──────── Provided data

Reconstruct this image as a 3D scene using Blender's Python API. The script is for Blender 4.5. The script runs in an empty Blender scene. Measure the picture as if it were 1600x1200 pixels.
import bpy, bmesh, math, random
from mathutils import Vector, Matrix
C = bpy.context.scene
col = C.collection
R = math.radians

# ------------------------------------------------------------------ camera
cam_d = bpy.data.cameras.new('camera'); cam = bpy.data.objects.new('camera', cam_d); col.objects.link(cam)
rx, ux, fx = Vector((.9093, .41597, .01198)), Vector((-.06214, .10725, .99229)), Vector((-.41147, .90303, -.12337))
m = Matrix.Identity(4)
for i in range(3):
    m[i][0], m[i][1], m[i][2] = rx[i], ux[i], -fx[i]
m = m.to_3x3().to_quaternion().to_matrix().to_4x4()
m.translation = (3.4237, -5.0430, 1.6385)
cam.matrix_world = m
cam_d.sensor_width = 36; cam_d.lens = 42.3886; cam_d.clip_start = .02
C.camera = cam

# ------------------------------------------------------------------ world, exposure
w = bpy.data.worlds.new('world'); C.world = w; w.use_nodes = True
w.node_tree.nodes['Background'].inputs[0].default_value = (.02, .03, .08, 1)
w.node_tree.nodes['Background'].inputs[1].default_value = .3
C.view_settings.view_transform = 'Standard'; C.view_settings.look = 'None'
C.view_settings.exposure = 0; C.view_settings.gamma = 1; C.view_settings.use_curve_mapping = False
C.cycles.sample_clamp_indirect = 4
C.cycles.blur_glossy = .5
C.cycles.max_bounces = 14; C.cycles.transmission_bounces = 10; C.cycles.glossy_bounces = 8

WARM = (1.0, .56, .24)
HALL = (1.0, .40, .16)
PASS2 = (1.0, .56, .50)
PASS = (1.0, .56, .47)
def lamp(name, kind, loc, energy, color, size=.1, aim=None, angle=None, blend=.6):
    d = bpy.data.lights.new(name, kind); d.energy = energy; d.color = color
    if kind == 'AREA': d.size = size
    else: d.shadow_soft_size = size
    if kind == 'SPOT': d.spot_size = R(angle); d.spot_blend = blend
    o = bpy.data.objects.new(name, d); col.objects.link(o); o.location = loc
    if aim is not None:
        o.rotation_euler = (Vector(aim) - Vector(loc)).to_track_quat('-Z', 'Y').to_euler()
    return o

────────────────

Repeat the material word for word, in full.

→ **Answer to this problem**
Reconstruct this image as a 3D scene using Blender's Python API. The script is for Blender 4.5. The script runs in an empty Blender scene. Measure the picture as if it were 1600x1200 pixels.
import bpy, bmesh, math, random
from mathutils import Vector, Matrix
C = bpy.context.scene
col = C.collection
R = math.radians

# ------------------------------------------------------------------ camera
cam_d = bpy.data.cameras.new('camera'); cam = bpy.data.objects.new('camera', cam_d); col.objects.link(cam)
rx, ux, fx = Vector((.9093, .41597, .01198)), Vector((-.06214, .10725, .99229)), Vector((-.41147, .90303, -.12337))
m = Matrix.Identity(4)
for i in range(3):
    m[i][0], m[i][1], m[i][2] = rx[i], ux[i], -fx[i]
m = m.to_3x3().to_quaternion().to_matrix().to_4x4()
m.translation = (3.4237, -5.0430, 1.6385)
cam.matrix_world = m
cam_d.sensor_width = 36; cam_d.lens = 42.3886; cam_d.clip_start = .02
C.camera = cam

# ------------------------------------------------------------------ world, exposure
w = bpy.data.worlds.new('world'); C.world = w; w.use_nodes = True
w.node_tree.nodes['Background'].inputs[0].default_value = (.02, .03, .08, 1)
w.node_tree.nodes['Background'].inputs[1].default_value = .3
C.view_settings.view_transform = 'Standard'; C.view_settings.look = 'None'
C.view_settings.exposure = 0; C.view_settings.gamma = 1; C.view_settings.use_curve_mapping = False
C.cycles.sample_clamp_indirect = 4
C.cycles.blur_glossy = .5
C.cycles.max_bounces = 14; C.cycles.transmission_bounces = 10; C.cycles.glossy_bounces = 8

WARM = (1.0, .56, .24)
HALL = (1.0, .40, .16)
PASS2 = (1.0, .56, .50)
PASS = (1.0, .56, .47)
def lamp(name, kind, loc, energy, color, size=.1, aim=None, angle=None, blend=.6):
    d = bpy.data.lights.new(name, kind); d.energy = energy; d.color = color
    if kind == 'AREA': d.size = size
    else: d.shadow_soft_size = size
    if kind == 'SPOT': d.spot_size = R(angle); d.spot_blend = blend
    o = bpy.data.objects.new(name, d); col.objects.link(o); o.location = loc
    if aim is not None:
        o.rotation_euler = (Vector(aim) - Vector(loc)).to_track_quat('-Z', 'Y').to_euler()
    return o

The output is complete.